Rome: Thousands protest austerity policy (PHOTOS)

GlobalPost

With red flags and placards, thousands of people protested austerity policy and high unemployment in Rome on Saturday, imploring Prime Minister Enrico Letta to help spur job creation.

The peaceful rally — expected to draw 50,000 people and led by the left-wing metalworkers' trade union FIOM and CGIL — puts pressure on Letta's already strained coalition.

"We ask the government to change [former Prime Minister Mario] Monti's and [former Prime Minister Mario Silvio] Berlusconi's politics," said FIOM leader Maurizio Landini.

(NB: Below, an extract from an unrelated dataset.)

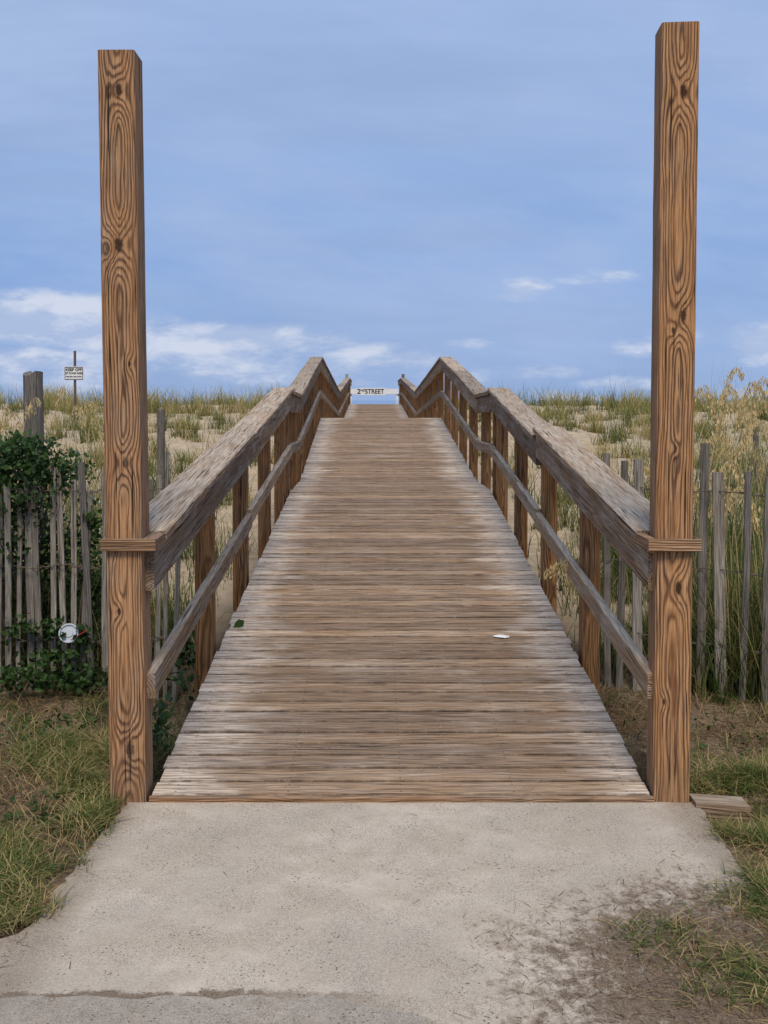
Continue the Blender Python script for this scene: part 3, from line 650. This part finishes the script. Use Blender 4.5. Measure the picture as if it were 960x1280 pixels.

Letta, with less than a month in office, must hold together his coalition, made of the center-left Democratic party and former Prime Minister Silvio Berlusconi's center-right People of Freedom.

But public confidence, strained by inconclusive elections earlier this year, is already fading, with a SWG institute poll saying the government's approval rating dropped from 43 percent to 34 percent at the beginning of May.

"We hope that this government will finally start listening to us because we are losing our patience," protester Enzo Bernardis told Reuters.

Italy is suffering its longest recession on record, has a national debt of about 127 percent of yearly economic output, and youth unemployment (15-24 years) is around 38 percent.